> **Aim of the exercise**: Copy down all of the data underneath, exactly as shown.

* begin Information provided *

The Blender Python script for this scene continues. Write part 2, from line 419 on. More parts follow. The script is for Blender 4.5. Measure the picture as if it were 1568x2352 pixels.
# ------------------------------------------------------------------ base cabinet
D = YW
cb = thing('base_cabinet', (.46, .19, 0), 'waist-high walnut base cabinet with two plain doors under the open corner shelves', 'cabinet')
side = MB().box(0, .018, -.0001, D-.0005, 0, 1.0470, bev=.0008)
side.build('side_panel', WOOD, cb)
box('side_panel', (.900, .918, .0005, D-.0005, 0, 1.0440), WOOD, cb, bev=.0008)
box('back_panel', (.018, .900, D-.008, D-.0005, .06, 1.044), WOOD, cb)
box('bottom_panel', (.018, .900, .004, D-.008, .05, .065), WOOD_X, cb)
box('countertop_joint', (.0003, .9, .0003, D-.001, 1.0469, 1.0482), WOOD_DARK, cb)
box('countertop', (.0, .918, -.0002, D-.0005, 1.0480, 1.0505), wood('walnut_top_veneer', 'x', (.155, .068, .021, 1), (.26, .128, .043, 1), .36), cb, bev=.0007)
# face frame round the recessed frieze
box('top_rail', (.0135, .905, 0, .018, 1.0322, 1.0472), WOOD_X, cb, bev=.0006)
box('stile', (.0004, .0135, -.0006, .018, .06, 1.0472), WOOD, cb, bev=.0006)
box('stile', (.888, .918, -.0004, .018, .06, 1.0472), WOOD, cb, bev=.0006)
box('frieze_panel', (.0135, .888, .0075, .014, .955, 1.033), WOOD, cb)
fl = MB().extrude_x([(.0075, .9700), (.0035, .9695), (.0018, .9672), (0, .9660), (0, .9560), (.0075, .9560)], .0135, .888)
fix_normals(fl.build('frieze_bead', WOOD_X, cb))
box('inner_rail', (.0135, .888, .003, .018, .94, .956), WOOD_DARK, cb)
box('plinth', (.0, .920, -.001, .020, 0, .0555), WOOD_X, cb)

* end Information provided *

> **Reply to the exercise**:
The Blender Python script for this scene continues. Write part 2, from line 419 on. More parts follow. The script is for Blender 4.5. Measure the picture as if it were 1568x2352 pixels.
# ------------------------------------------------------------------ base cabinet
D = YW
cb = thing('base_cabinet', (.46, .19, 0), 'waist-high walnut base cabinet with two plain doors under the open corner shelves', 'cabinet')
side = MB().box(0, .018, -.0001, D-.0005, 0, 1.0470, bev=.0008)
side.build('side_panel', WOOD, cb)
box('side_panel', (.900, .918, .0005, D-.0005, 0, 1.0440), WOOD, cb, bev=.0008)
box('back_panel', (.018, .900, D-.008, D-.0005, .06, 1.044), WOOD, cb)
box('bottom_panel', (.018, .900, .004, D-.008, .05, .065), WOOD_X, cb)
box('countertop_joint', (.0003, .9, .0003, D-.001, 1.0469, 1.0482), WOOD_DARK, cb)
box('countertop', (.0, .918, -.0002, D-.0005, 1.0480, 1.0505), wood('walnut_top_veneer', 'x', (.155, .068, .021, 1), (.26, .128, .043, 1), .36), cb, bev=.0007)
# face frame round the recessed frieze
box('top_rail', (.0135, .905, 0, .018, 1.0322, 1.0472), WOOD_X, cb, bev=.0006)
box('stile', (.0004, .0135, -.0006, .018, .06, 1.0472), WOOD, cb, bev=.0006)
box('stile', (.888, .918, -.0004, .018, .06, 1.0472), WOOD, cb, bev=.0006)
box('frieze_panel', (.0135, .888, .0075, .014, .955, 1.033), WOOD, cb)
fl = MB().extrude_x([(.0075, .9700), (.0035, .9695), (.0018, .9672), (0, .9660), (0, .9560), (.0075, .9560)], .0135, .888)
fix_normals(fl.build('frieze_bead', WOOD_X, cb))
box('inner_rail', (.0135, .888, .003, .018, .94, .956), WOOD_DARK, cb)
box('plinth', (.0, .920, -.001, .020, 0, .0555), WOOD_X, cb)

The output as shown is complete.